Bridging the gap between space and terrestrial robotics

When the tires on the Mars rover Curiosity began wearing thin, scientists reprogrammed the vehicle to drive backwards, which significantly extended tread life.

It’s a story that Dan Szafir, assistant professor for the ATLAS Institute and Computer Science Department, tells to explain the unique problems that scientists face when launching robots into distant and harsh space environments.

Space equipment needs to be more durable and reliable, which makes researchers risk averse, he says.
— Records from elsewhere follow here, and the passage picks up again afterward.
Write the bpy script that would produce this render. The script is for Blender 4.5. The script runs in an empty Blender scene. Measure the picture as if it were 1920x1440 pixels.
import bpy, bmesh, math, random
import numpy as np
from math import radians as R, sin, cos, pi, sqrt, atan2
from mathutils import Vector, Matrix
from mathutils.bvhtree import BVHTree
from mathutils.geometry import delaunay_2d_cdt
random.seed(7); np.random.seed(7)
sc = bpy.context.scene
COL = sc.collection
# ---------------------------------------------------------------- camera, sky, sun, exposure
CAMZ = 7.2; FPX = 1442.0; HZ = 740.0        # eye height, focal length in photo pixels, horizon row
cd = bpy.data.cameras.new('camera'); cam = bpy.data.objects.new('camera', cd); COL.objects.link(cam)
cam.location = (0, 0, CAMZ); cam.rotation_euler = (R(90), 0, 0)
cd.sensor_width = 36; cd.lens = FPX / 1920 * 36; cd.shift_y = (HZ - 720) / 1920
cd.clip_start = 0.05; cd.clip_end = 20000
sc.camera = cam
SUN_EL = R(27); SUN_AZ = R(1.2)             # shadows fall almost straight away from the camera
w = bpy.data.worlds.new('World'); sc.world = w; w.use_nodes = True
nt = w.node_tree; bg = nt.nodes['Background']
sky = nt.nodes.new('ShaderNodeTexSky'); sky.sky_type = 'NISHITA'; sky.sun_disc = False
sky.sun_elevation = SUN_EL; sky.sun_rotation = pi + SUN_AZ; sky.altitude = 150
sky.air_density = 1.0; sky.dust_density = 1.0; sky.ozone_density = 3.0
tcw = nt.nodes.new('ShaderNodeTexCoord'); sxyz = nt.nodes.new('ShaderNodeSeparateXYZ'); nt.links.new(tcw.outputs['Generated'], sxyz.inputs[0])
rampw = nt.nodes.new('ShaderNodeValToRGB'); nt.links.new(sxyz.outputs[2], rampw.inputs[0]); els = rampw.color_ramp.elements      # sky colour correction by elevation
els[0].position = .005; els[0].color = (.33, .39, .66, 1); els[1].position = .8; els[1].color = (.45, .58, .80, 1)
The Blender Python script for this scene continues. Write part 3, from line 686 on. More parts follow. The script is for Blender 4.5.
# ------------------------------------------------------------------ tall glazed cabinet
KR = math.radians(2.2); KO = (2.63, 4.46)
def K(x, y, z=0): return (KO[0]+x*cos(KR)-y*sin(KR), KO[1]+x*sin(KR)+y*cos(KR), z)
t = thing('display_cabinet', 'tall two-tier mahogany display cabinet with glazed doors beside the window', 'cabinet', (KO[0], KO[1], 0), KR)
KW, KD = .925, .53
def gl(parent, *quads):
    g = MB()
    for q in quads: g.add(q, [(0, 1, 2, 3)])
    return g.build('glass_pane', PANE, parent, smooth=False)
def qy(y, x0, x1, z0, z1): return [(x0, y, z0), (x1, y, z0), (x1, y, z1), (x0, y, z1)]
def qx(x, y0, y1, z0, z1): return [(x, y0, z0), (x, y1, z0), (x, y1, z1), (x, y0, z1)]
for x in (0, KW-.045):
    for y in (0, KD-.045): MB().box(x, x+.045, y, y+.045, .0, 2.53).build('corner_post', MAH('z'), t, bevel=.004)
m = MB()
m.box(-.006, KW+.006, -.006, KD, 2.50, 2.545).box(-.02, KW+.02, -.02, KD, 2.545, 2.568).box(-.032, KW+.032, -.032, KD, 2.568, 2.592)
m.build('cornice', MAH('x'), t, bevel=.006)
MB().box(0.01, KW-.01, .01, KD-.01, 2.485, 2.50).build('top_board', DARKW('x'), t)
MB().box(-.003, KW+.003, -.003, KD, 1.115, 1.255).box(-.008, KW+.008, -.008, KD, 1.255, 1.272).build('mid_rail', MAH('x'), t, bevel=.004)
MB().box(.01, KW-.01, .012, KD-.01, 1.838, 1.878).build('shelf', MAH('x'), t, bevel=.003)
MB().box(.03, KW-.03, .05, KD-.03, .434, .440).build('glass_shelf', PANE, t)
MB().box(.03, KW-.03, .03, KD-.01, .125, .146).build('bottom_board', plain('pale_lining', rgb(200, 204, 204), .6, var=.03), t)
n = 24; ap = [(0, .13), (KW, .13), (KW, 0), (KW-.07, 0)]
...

Despite the challenges of their work, researchers working on robots launched into space don’t often connect with those working on terrestrial robots, where the stakes are lower and the pace of innovation is faster. It’s a costly disconnect, and to help turn that around, he and three CU Boulder colleagues—Nisar Ahmed and Jay McMahon of the Ann and H.J. Smead Aerospace Engineering Sciences Department, and Christoffer Heckman of the Computer Science Department—helped organize a one-day workshop in July during the Robotics: Science and Systems conference at the Massachusetts Institute of Technology.

The workshop, “Bridging the Gap in Space Robotics,”  attracted about 40 participants from NASA, the robotics industry and academia, says Szafir. Jack O. Burns, NASA Advisory Council member and a professor at CU Boulder’s Department of Astrophysical and Planetary Sciences, presented, as well as staff from Nasa Ames Research Center and NASA’s Jet Propulsion Laboratory (JPL).

“We opened some eyes to the challenges in space,” Szafir says.

Those challenges also include transforming algorithms for state-of-the-art hardware so they also work on older hardware. Space robotics run on older hardware because robots launched into space need a higher degree of certification, which takes time.

Looking ahead, scientists have plans for robots to land on the far side of the moon, on remote asteroids and on Mars, to prepare for human missions.  To be ready, a lot of innovation is required, and hopefully Szafir and his colleagues are pointing to a new model that can quicken the pace.